Literature is a social phenomenon, using as its medium, language, a social creation. The poet or the novelist is himself a member of society. He possesses a specific social status. He receives some degree of social recognition and reward. He addresses an audience however hypothetical. It is an admitted fact that literature has arisen in close connection with particular social institutions. So literature and society are interwoven both internally as well as externally. A brief study of few poets will confirm this hypothesis:

1.    Chaucer is the representative poet of the 14th century. His masterpiece, the Canterbury Tales, reveals the political, economic and social conditions of the time. This poem has the true colour and aroma of the fourteenth century. He was a spectator, sympathizing with but not sharing the interests of his country. He holds the mirror upto the life of his time. The Prologue to this poem gives us the background of the action and movement of the pilgrims who make up the company. All these pilgrims represent the whole of English society of the fourteenth century. In this respect Chaucer stands on the threshold of anew age although he is the supreme poet of the middle ages. He was directly influenced by his environments.

2.    Spenser is considered as the child of the renaissance and the Reformation. Born in the lap of Renaissance, Spenser’s mental make up was infused with the new spirit. Because of the influence of the new learning, he draws quite freely upon the treatment of classical poets such as Homer, Virgil, Claudius and avid, Being the product of his age, Spenser was not lacking in the defects of Renaissance. This age has certain drawbacks such as exaggeration, differences and prolixity, which are the common literary flaws. The faerie Queen is the outcome of this flaw. It conveys realistically Christian dogmas. It is basically the mirror of Reformation in England. His works had the divergent elements, which could be easily accounted for. But the predominance, which influenced him was that of Renaissance.

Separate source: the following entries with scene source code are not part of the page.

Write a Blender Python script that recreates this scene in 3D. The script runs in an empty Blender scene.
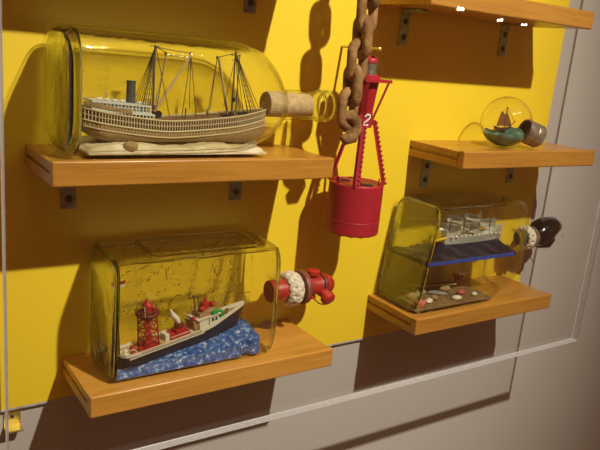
import bpy, bmesh, math, random
from mathutils import Vector, Matrix
random.seed(7)
col = bpy.context.scene.collection
V = Vector
PI = math.pi
PXS = 600.0

# ------------------------------------------------------------------ materials
def mat(name):
    m = bpy.data.materials.new(name); m.use_nodes = True
    nt = m.node_tree; nt.nodes.clear()
    out = nt.nodes.new('ShaderNodeOutputMaterial')
    return m, nt, out
def N(nt, t, **kw):
    n = nt.nodes.new(t)
    for k, v in kw.items():
        if k in n.inputs: n.inputs[k].default_value = v
        else: setattr(n, k, v)
    return n
def coords(nt, scale=(1, 1, 1)):
    tc = N(nt, 'ShaderNodeTexCoord'); mp = N(nt, 'ShaderNodeMapping')
    mp.inputs['Scale'].default_value = scale
    nt.links.new(tc.outputs['Object'], mp.inputs['Vector'])
    return mp.outputs['Vector']
def ramp(nt, fac, stops):
    r = N(nt, 'ShaderNodeValToRGB')
    e = r.color_ramp.elements
    e[0].position, e[0].color = stops[0][0], (*stops[0][1], 1)
    e[1].position, e[1].color = stops[-1][0], (*stops[-1][1], 1)
    for p, c in stops[1:-1]:
        x = e.new(p); x.color = (*c, 1)
    nt.links.new(fac, r.inputs['Fac'])
    return r.outputs['Color']
def plain(name, c, rough=.5, metal=0.0, c2=None, nscale=60, bump=0.0, bscale=200, sscale=(1, 1, 1), spec=.5, coat=0):
    m, nt, out = mat(name)
    b = N(nt, 'ShaderNodeBsdfPrincipled')
    b.inputs['Roughness'].default_value = rough; b.inputs['Metallic'].default_value = metal
    b.inputs['Base Color'].default_value = (*c, 1)
    b.inputs['Specular IOR Level'].default_value = spec
    b.inputs['Coat Weight'].default_value = coat
    v = coords(nt, sscale)
    if c2 is not None:
        n = N(nt, 'ShaderNodeTexNoise', Scale=nscale, Detail=4.0)
        nt.links.new(v, n.inputs['Vector'])
        nt.links.new(ramp(nt, n.outputs['Fac'], [(.35, c), (.65, c2)]), b.inputs['Base Color'])
    if bump:
        n = N(nt, 'ShaderNodeTexNoise', Scale=bscale, Detail=3.0)
        nt.links.new(v, n.inputs['Vector'])
        bp = N(nt, 'ShaderNodeBump', Strength=bump, Distance=.002)
        nt.links.new(n.outputs['Fac'], bp.inputs['Height']); nt.links.new(bp.outputs['Normal'], b.inputs['Normal'])
    nt.links.new(b.outputs[0], out.inputs[0])
    return m
def wood(name, a, b_, c_):
    m, nt, out = mat(name)
    b = N(nt, 'ShaderNodeBsdfPrincipled', Roughness=.36)
    b.inputs['Coat Weight'].default_value = .25; b.inputs['Coat Roughness'].default_value = .25
    v = coords(nt, (2.2, 16, 38))
    n = N(nt, 'ShaderNodeTexNoise', Scale=3.0, Detail=6.0, Roughness=.62, Distortion=.4)
    nt.links.new(v, n.inputs['Vector'])
    v2 = coords(nt, (6, 120, 260))
    n2 = N(nt, 'ShaderNodeTexNoise', Scale=3.0, Detail=3.0)
    nt.links.new(v2, n2.inputs['Vector'])
    mx = N(nt, 'ShaderNodeMath', operation='MULTIPLY_ADD'); mx.inputs[1].default_value = .3
    nt.links.new(n2.outputs['Fac'], mx.inputs[0]); 
    ml = N(nt, 'ShaderNodeMath', operation='MULTIPLY'); ml.inputs[1].default_value = .72
    nt.links.new(n.outputs['Fac'], ml.inputs[0]); nt.links.new(ml.outputs[0], mx.inputs[2])
    nt.links.new(ramp(nt, mx.outputs[0], [(.3, a), (.52, b_), (.72, c_)]), b.inputs['Base Color'])
    bp = N(nt, 'ShaderNodeBump', Strength=.12, Distance=.001)
    nt.links.new(mx.outputs[0], bp.inputs['Height']); nt.links.new(bp.outputs['Normal'], b.inputs['Normal'])
    nt.links.new(b.outputs[0], out.inputs[0])
    return m
def glass(name, tint=(.93, .95, .84), edge=(.45, .47, .2), rough=.0, bump=0, bscale=20, power=.5, ior=1.5, spec=1.0, wavy=0, wior=1.2, wscale=30, wbump=1.0):
    """clear thin-walled glass: what passes is tinted more where the wall is seen edge on, the rest reflects"""
    m, nt, out = mat(name)
    tr = N(nt, 'ShaderNodeBsdfTransparent'); gl = N(nt, 'ShaderNodeBsdfGlossy', Roughness=rough)
    gl.inputs['Color'].default_value = (spec, spec, spec, 1)
    lw = N(nt, 'ShaderNodeLayerWeight', Blend=power)
    fr = N(nt, 'ShaderNodeFresnel', IOR=ior)
    ge = N(nt, 'ShaderNodeNewGeometry'); mi = N(nt, 'ShaderNodeMapRange')   # leaving the wall reflects like entering it
    mi.inputs['To Min'].default_value = ior; mi.inputs['To Max'].default_value = 1 / ior
    nt.links.new(ge.outputs['Backfacing'], mi.inputs['Value']); nt.links.new(mi.outputs[0], fr.inputs['IOR'])
    nt.links.new(ramp(nt, lw.outputs['Facing'], [(.62, tint), (.86, tuple(.5 * (a + b_) for a, b_ in zip(tint, edge))), (1.0, edge)]), tr.inputs['Color'])
    if bump:
        v = coords(nt)
        n = N(nt, 'ShaderNodeTexNoise', Scale=bscale, Detail=2.0)
        nt.links.new(v, n.inputs['Vector'])
        bp = N(nt, 'ShaderNodeBump', Strength=bump, Distance=.006)
        nt.links.new(n.outputs['Fac'], bp.inputs['Height'])
        for x in (gl, lw, fr): nt.links.new(bp.outputs['Normal'], x.inputs['Normal'])
    ms = N(nt, 'ShaderNodeMixShader')
    if wavy:
        rf = N(nt, 'ShaderNodeBsdfRefraction', IOR=wior, Roughness=.0); rf.inputs['Color'].default_value = (*tint, 1)
        n = N(nt, 'ShaderNodeTexNoise', Scale=float(wscale), Detail=3.0, Distortion=1.2)
        nt.links.new(coords(nt), n.inputs['Vector'])
        bp = N(nt, 'ShaderNodeBump', Strength=wbump, Distance=.01)
        nt.links.new(n.outputs['Fac'], bp.inputs['Height']); nt.links.new(bp.outputs['Normal'], rf.inputs['Normal'])
        mw = N(nt, 'ShaderNodeMixShader'); 
        sx = N(nt, 'ShaderNodeSeparateXYZ'); nt.links.new(coords(nt), sx.inputs[0])      # only the far wall of the bottle is hammered
        mr = N(nt, 'ShaderNodeMapRange'); mr.inputs['From Min'].default_value = .036; mr.inputs['From Max'].default_value = .042; mr.inputs['To Max'].default_value = wavy
        nt.links.new(sx.outputs['Y'], mr.inputs['Value']); nt.links.new(mr.outputs[0], mw.inputs[0])
        nt.links.new(tr.outputs[0], mw.inputs[1]); nt.links.new(rf.outputs[0], mw.inputs[2]); tr = mw
    nt.links.new(fr.outputs[0], ms.inputs[0]); nt.links.new(tr.outputs[0], ms.inputs[1]); nt.links.new(gl.outputs[0], ms.inputs[2])
    nt.links.new(ms.outputs[0], out.inputs[0])
    return m

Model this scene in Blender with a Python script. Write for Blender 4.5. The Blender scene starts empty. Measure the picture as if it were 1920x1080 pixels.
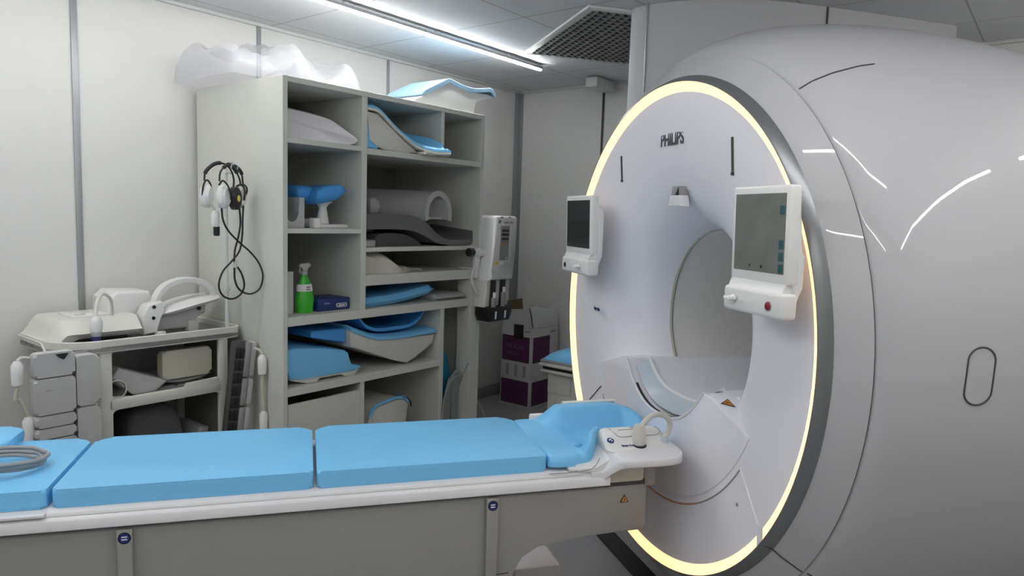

3.    “If Shakespeare is an undoubted genius, he was undoubtedly also an Elizabethan hack. He wrote for the stage. The drama at that time was in its infancy, the stage at its crudest, the audience heterogeneous, comprising the nobility and the gentry, the traders and artisans, the students of the Inn Court the apprentices, the peddlers, carriers, porters and what not. He knew how to cater to every taste and that in the same play, and yet it would be the end not a curious medley of hotchpotch, but a superb work of art.” He wrote Hamlet about which Hazlitt remarked: “it is we who are Hamlet.” Similarly Anatole France remarks:

“This Hamlet and we live together. His soul is of the same age as ours. He was a man, he is a man, he will be the whole of man.”

Similarly the works of Milton, Pope, Tennyson and T.S. Eliot mirror human life in general separately. Literature, therefore, is only one of many channels in which the energy of an age discharges itself, in its political movements, religious thought philosophical speculation, art we have the same energy overflowing into other forms of expression. Shakespeare crossed the boundaries of his age, Milton revolted against his age, Pope, though product of his age, gave new morals to the king, Queens, nobles and the gentry. They were the romantics of 19th century and were highly imaginative. Although they were realistic in tone, they were longing for new hopes, ideals and aspirations. What they saw in the society they wrote. Thus, the relation of the society and literature is inseparable. We can, therefore, say quite confidentially that “Literature mirrors human life in general.”